— RAW DATA —

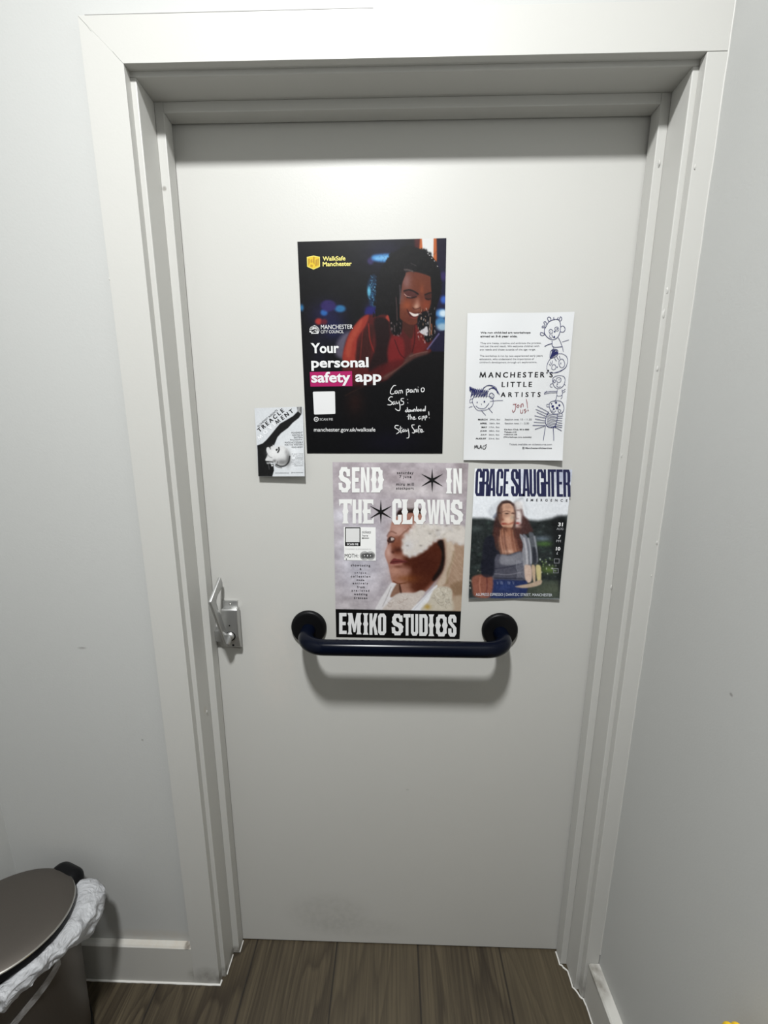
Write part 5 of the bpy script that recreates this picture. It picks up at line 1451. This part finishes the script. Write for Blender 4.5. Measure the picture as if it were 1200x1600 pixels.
# a loose strip of the liner trailing down the front of the bin
V, F = [], []
for i in range(31):
    s = i / 30
    th = math.radians(-4 - 66 * s - 8 * s * s)
    z = .344 - .050 * s - .05 * s ** 3
    r0 = .104 + (z - .016) / (BH - .024) * .0115 + .0045 + .0015 * math.sin(s * 9)
    wv = .0112 - .003 * s
    for k in (-1, 0, 1):
        V.append((BX + (r0 + (.0012 if k == 0 else 0)) * math.cos(th), BYY + (r0 + (.0012 if k == 0 else 0)) * math.sin(th), z + wv * k))
for i in range(30):
    for k in range(2):
        q = i * 3 + k
        F.append((q, q + 1, q + 4, q + 3))
obj('tie_strip', V, F, m_strip, liner, True)

# ------------------------------------------------------------------ yellow folded floor stand at the right wall, only its tips in view
ys = thing('floor_stand', 'bright yellow plastic tips just showing at the bottom right corner by the wall', 'floor stand', (.470, -.56, 0))
for x in (YS_X - .0058, YS_X + .0058):
    pts = []
    y0, y1, zt, r = YS_Y, YS_Y - .20, YS_Z, .02
    for k in range(9):
        a = k / 8 * PI / 2
        pts.append((y0 - r + r * math.cos(a), zt - r + r * math.sin(a)))
    for k in range(9):
        a = k / 8 * PI / 2
        pts.append((y1 + r - r * math.sin(a), zt - r + r * math.cos(a)))
    pts += [(y1 - .03, 0), (y0 + .03, 0)]
    MB().prism(pts, 'x', x - .004, x + .004, .003).build('panel', m_yellow, ys, 50)

# ------------------------------------------------------------------ the round ceiling lamp above the viewer
fx = thing('ceiling_light', 'round white ceiling light above the viewer, lighting the door', 'ceiling light', (LAMP_X, LAMP_Y, CEIL))
TC = Matrix.Translation((LAMP_X, LAMP_Y, CEIL))
MB().lathe([(LAMP_D / 2 + .002, 0), (LAMP_D / 2 + .016, 0), (LAMP_D / 2 + .016, -.018), (LAMP_D / 2 + .010, -.024), (LAMP_D / 2 + .002, -.024)], TC, 64).build('frame', m_trim, fx, 40)
dm = NT('lamp_diffuser'); dm.set(Base_Color=(.9, .9, .88)); dm.b.inputs['Emission Color'].default_value = (1, .965, .9, 1); dm.b.inputs['Emission Strength'].default_value = 4
MB().lathe([(0, -.022), (LAMP_D / 2 + .002, -.022)], TC, 64).build('diffuser', dm.m, fx)
LAMP.parent = fx; LAMP.location = (0, 0, -.026)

— WHAT YOU NEED TO DO —
Reproduce the full material exactly, excluding the pictures.

— EXERCISE SOLUTION —
Write part 5 of the bpy script that recreates this picture. It picks up at line 1451. This part finishes the script. Write for Blender 4.5. Measure the picture as if it were 1200x1600 pixels.
# a loose strip of the liner trailing down the front of the bin
V, F = [], []
for i in range(31):
    s = i / 30
    th = math.radians(-4 - 66 * s - 8 * s * s)
    z = .344 - .050 * s - .05 * s ** 3
    r0 = .104 + (z - .016) / (BH - .024) * .0115 + .0045 + .0015 * math.sin(s * 9)
    wv = .0112 - .003 * s
    for k in (-1, 0, 1):
        V.append((BX + (r0 + (.0012 if k == 0 else 0)) * math.cos(th), BYY + (r0 + (.0012 if k == 0 else 0)) * math.sin(th), z + wv * k))
for i in range(30):
    for k in range(2):
        q = i * 3 + k
        F.append((q, q + 1, q + 4, q + 3))
obj('tie_strip', V, F, m_strip, liner, True)

# ------------------------------------------------------------------ yellow folded floor stand at the right wall, only its tips in view
ys = thing('floor_stand', 'bright yellow plastic tips just showing at the bottom right corner by the wall', 'floor stand', (.470, -.56, 0))
for x in (YS_X - .0058, YS_X + .0058):
    pts = []
    y0, y1, zt, r = YS_Y, YS_Y - .20, YS_Z, .02
    for k in range(9):
        a = k / 8 * PI / 2
        pts.append((y0 - r + r * math.cos(a), zt - r + r * math.sin(a)))
    for k in range(9):
        a = k / 8 * PI / 2
        pts.append((y1 + r - r * math.sin(a), zt - r + r * math.cos(a)))
    pts += [(y1 - .03, 0), (y0 + .03, 0)]
    MB().prism(pts, 'x', x - .004, x + .004, .003).build('panel', m_yellow, ys, 50)

# ------------------------------------------------------------------ the round ceiling lamp above the viewer
fx = thing('ceiling_light', 'round white ceiling light above the viewer, lighting the door', 'ceiling light', (LAMP_X, LAMP_Y, CEIL))
TC = Matrix.Translation((LAMP_X, LAMP_Y, CEIL))
MB().lathe([(LAMP_D / 2 + .002, 0), (LAMP_D / 2 + .016, 0), (LAMP_D / 2 + .016, -.018), (LAMP_D / 2 + .010, -.024), (LAMP_D / 2 + .002, -.024)], TC, 64).build('frame', m_trim, fx, 40)
dm = NT('lamp_diffuser'); dm.set(Base_Color=(.9, .9, .88)); dm.b.inputs['Emission Color'].default_value = (1, .965, .9, 1); dm.b.inputs['Emission Strength'].default_value = 4
MB().lathe([(0, -.022), (LAMP_D / 2 + .002, -.022)], TC, 64).build('diffuser', dm.m, fx)
LAMP.parent = fx; LAMP.location = (0, 0, -.026)